**TASK PROMPT:** Return all lines where the word "script" can be found.

**Entries from a dataset:**
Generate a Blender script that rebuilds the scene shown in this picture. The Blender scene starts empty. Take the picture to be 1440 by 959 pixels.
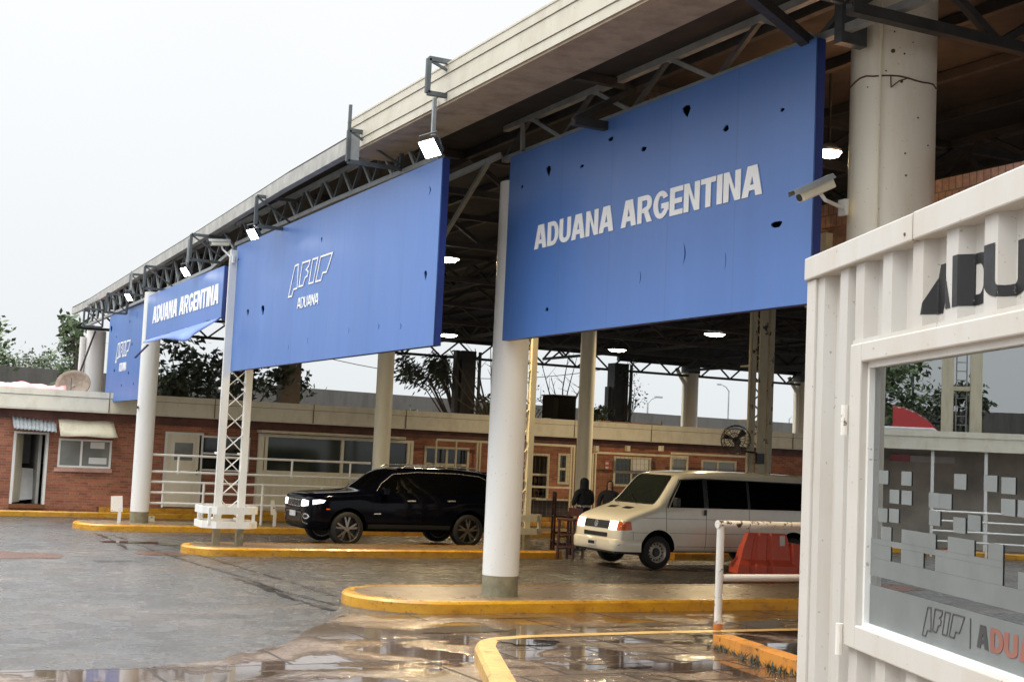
import bpy, bmesh, math, random
from math import sin, cos, pi, radians, atan2, sqrt, hypot
from mathutils import Vector, Matrix
from mathutils.bvhtree import BVHTree
random.seed(7)
S = bpy.context.scene
COL = S.collection
# ------------------------------------------------------------------ survey of the place
# the camera stands at the origin of the plan, eye 2.05 m; the yard falls 1.2 % away from it
H = 2.05; K = .012
FOC, YAW, PIT, ROL = 1905.9, .459875, .0823972, .0457233
def basis():
    F = Vector((sin(YAW)*cos(PIT), cos(YAW)*cos(PIT), sin(PIT)))
    R0 = Vector((cos(YAW), -sin(YAW), 0)); U0 = R0.cross(F)
    return cos(ROL)*R0+sin(ROL)*U0, -sin(ROL)*R0+cos(ROL)*U0, F
CR, CU, CF = basis()
def ray(x, y): return CF+CR*((x-720)/FOC)-CU*((y-479.5)/FOC)
def atY(x, y, Y):
    d = ray(x, y); return Vector((0, 0, H))+d*(Y/d.y)
def atX(x, y, X):
    d = ray(x, y); return Vector((0, 0, H))+d*(X/d.x)
def atZ(x, y, Z):
    d = ray(x, y); return Vector((0, 0, H))+d*((Z-H)/d.z)
def gz(y): return -K*(min(y, 60)-17)
def atG(x, y, dz=0):
    d = ray(x, y); t = (-H+K*17+dz)/(d.z+K*d.y); return Vector((0, 0, H))+d*t
# ------------------------------------------------------------------ materials
def srgb(r, g, b):
    f = lambda c: (c/255/12.92) if c/255 <= .04045 else ((c/255+.055)/1.055)**2.4
    return (f(r), f(g), f(b))
class N:
    def __init__(s, name):
        s.m = bpy.data.materials.new(name); s.m.use_nodes = True
        s.t = s.m.node_tree; s.b = s.t.nodes['Principled BSDF']
    def n(s, typ, **kw):
        o = s.t.nodes.new(typ)
        for k, v in kw.items(): setattr(o, k, v)
        return o
    def l(s, a, b): s.t.links.new(a, b)
    def coord(s, kind='Object'):
        return s.n('ShaderNodeTexCoord').outputs[kind]
    def mapv(s, v, scale=(1, 1, 1), rot=(0, 0, 0), loc=(0, 0, 0)):
        m = s.n('ShaderNodeMapping'); m.inputs['Scale'].default_value = scale; m.inputs['Rotation'].default_value = rot; m.inputs['Location'].default_value = loc
        s.l(v, m.inputs['Vector']); return m.outputs[0]
    def noise(s, v, scale, det=4, rough=.55, dist=0):
        o = s.n('ShaderNodeTexNoise'); o.inputs['Scale'].default_value = scale; o.inputs['Detail'].default_value = det
        o.inputs['Roughness'].default_value = rough; o.inputs['Distortion'].default_value = dist
        s.l(v, o.inputs['Vector']); return o.outputs['Fac']
    def ramp(s, f, stops):
        r = s.n('ShaderNodeValToRGB'); e = r.color_ramp.elements
        while len(e) < len(stops): e.new(.5)
        for el, (p, c) in zip(e, stops):
            el.position = p; el.color = (*c, 1) if isinstance(c, tuple) else (c, c, c, 1)
        s.l(f, r.inputs[0]); return r.outputs[0]
    def mix(s, f, a, b, mode='MIX'):
        o = s.n('ShaderNodeMix', data_type='RGBA', blend_type=mode)
        for sock, v in ((o.inputs[0], f), (o.inputs[6], a), (o.inputs[7], b)):
            if hasattr(v, 'default_value') or hasattr(v, 'is_linked'): s.l(v, sock)
            elif isinstance(v, tuple): sock.default_value = (*v, 1)
            else: sock.default_value = v
        return o.outputs[2]
    def math(s, op, a, b=0):
        o = s.n('ShaderNodeMath', operation=op)
        for sock, v in ((o.inputs[0], a), (o.inputs[1], b)):
            if hasattr(v, 'is_linked'): s.l(v, sock)
            else: sock.default_value = v
        return o.outputs[0]
    def bump(s, h, strength=.3, dist=.02):
        o = s.n('ShaderNodeBump'); o.inputs['Strength'].default_value = strength; o.inputs['Distance'].default_value = dist
        s.l(h, o.inputs['Height']); s.l(o.outputs[0], s.b.inputs['Normal'])
    def set(s, **kw):
        for k, v in kw.items():
            sock = s.b.inputs[k.replace('_', ' ')]
            if hasattr(v, 'is_linked'): s.l(v, sock)
            else: sock.default_value = (*v, 1) if isinstance(v, tuple) and len(v) == 3 else v
        return s
def plain(name, c, rough=.5, metal=0, var=.12, scale=6, **kw):
    n = N(name); f = n.noise(n.coord(), scale, 5)
    lo = tuple(max(0, x*(1-var)) for x in c); hi = tuple(min(1, x*(1+var)) for x in c)
    col = n.ramp(f, [(.3, lo), (.7, hi)])
    rr = n.ramp(n.noise(n.coord(), scale*2.3, 3), [(.3, max(0, rough-.07)), (.7, min(1, rough+.07))])
    n.set(Base_Color=col, Roughness=rr, Metallic=metal, **kw); return n.m
def painted(name, c, rough=.45, stain=(.33, .25, .16), amt=.5, rust=None, streak=1.0, chips=.62, chipsc=5):
    """old paint: grime streaks running down, optional rust chips"""
    n = N(name); co = n.coord()
    st = n.noise(n.mapv(co, (1.0, 1.0, .4*streak)), 3.2, 6, .65)
    f = n.ramp(st, [(.45, 0.0), (.8, amt)])
    col = n.mix(f, c, stain)
    sp = n.ramp(n.noise(co, 38, 2), [(.70, 0.0), (.74, .6)])
    col = n.mix(sp, col, tuple(x*.55 for x in stain))
    if rust:
        r = n.ramp(n.noise(co, chipsc, 6, .7), [(chips, 0.0), (chips+.03, 1.0)])
        col = n.mix(r, col, rust)
    n.set(Base_Color=col, Roughness=n.ramp(n.noise(co, 9, 3), [(.3, rough-.1), (.7, rough+.12)]))
    return n.m
def emit(name, c, s):
    n = N(name); n.set(Base_Color=(.8, .8, .8), Emission_Color=c, Emission_Strength=s); return n.m
def brick(name, c1, c2, mortar, scale=1.0, axis='XZ', bw=.25, bh=.075):
    n = N(name); co = n.coord(); sx = n.n('ShaderNodeSeparateXYZ'); n.l(co, sx.inputs[0])
    cb = n.n('ShaderNodeCombineXYZ')
    src = {'X': 0, 'Y': 1, 'Z': 2}
    n.l(sx.outputs[src[axis[0]]], cb.inputs[0]); n.l(sx.outputs[src[axis[1]]], cb.inputs[1])
    b = n.n('ShaderNodeTexBrick'); b.inputs['Scale'].default_value = 1.0
    b.inputs['Brick Width'].default_value = bw; b.inputs['Row Height'].default_value = bh; b.inputs['Mortar Size'].default_value = .008
    b.inputs['Color1'].default_value = (*c1, 1); b.inputs['Color2'].default_value = (*c2, 1); b.inputs['Mortar'].default_value = (*mortar, 1)
    b.inputs['Bias'].default_value = -.1
    n.l(cb.outputs[0], b.inputs['Vector'])
    st = n.ramp(n.noise(n.mapv(co, (.7, .7, 1.6)), 1.3, 6, .65), [(.3, .55), (.75, 1.25)])
    col = n.mix(1.0, b.outputs['Color'], st, 'MULTIPLY')
    gr = n.ramp(n.noise(co, 26, 3), [(.3, .82), (.7, 1.12)])
    col = n.mix(1.0, col, gr, 'MULTIPLY')
    n.set(Base_Color=col, Roughness=.75); n.bump(b.outputs['Fac'], -.5, .01)
    return n.m
M = {}
M['white'] = painted('white_paint', (.77, .77, .75), .38, (.45, .42, .34), .22, streak=.5)
M['white2'] = painted('white_steel_paint', (.80, .80, .77), .42, (.42, .38, .3), .3)
M['cream'] = painted('cream_paint', (.66, .60, .44), .5, (.3, .23, .13), .5, streak=.6)
M['cream_col'] = painted('cream_column_paint', (.82, .77, .60), .45, (.4, .34, .22), .35, streak=.5)
M['fascia'] = painted('fascia_metal', (.60, .56, .46), .45, (.33, .28, .18), .4, streak=1.5)
M['office_fascia'] = painted('office_fascia_metal', (.84, .79, .65), .45, (.42, .36, .22), .45, streak=1.5)
M['rusty_cream'] = painted('peeling_cream_paint', (.62, .56, .40), .5, (.3, .22, .12), .5, rust=(.05, .035, .025), chips=.59, chipsc=4)
M['rusty_white'] = painted('chipped_white_paint', (.78, .75, .69), .45, (.4, .3, .2), .4, rust=(.10, .055, .035), chips=.60, chipsc=9)
M['bare_concrete'] = plain('bare_concrete', (.22, .20, .13), .7, var=.25, scale=9)
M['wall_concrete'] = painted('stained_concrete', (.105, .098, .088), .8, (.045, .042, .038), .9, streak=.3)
M['brick'] = brick('red_brick', (.46, .165, .082), (.27, .085, .045), (.34, .22, .16))
M['brickY'] = brick('pale_red_brick', (.66, .38, .29), (.55, .30, .22), (.48, .36, .3), axis='YZ', bw=.25, bh=.08)
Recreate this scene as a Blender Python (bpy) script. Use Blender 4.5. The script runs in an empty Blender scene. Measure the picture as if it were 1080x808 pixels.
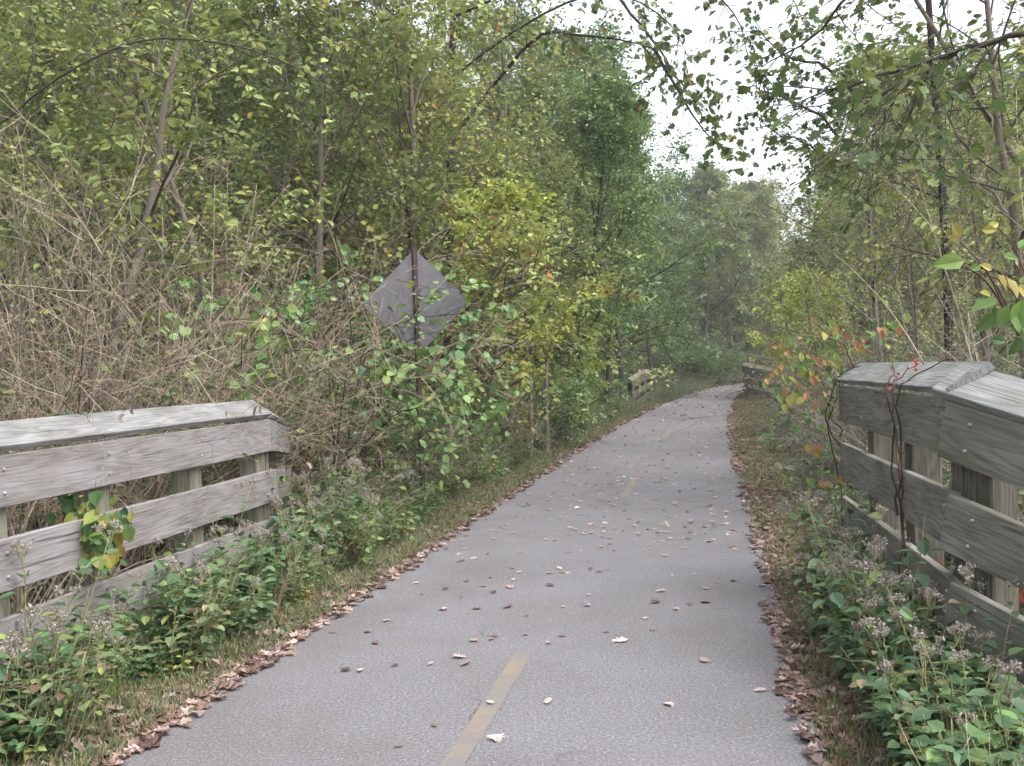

**COMPLETE ANSWER:**
Generate a Blender script that rebuilds the scene shown in this picture. The Blender scene starts empty. Take the picture to be 1440 by 959 pixels.
Recreate this scene as a Blender Python (bpy) script. Use Blender 4.5. The script runs in an empty Blender scene. Measure the picture as if it were 1080x808 pixels.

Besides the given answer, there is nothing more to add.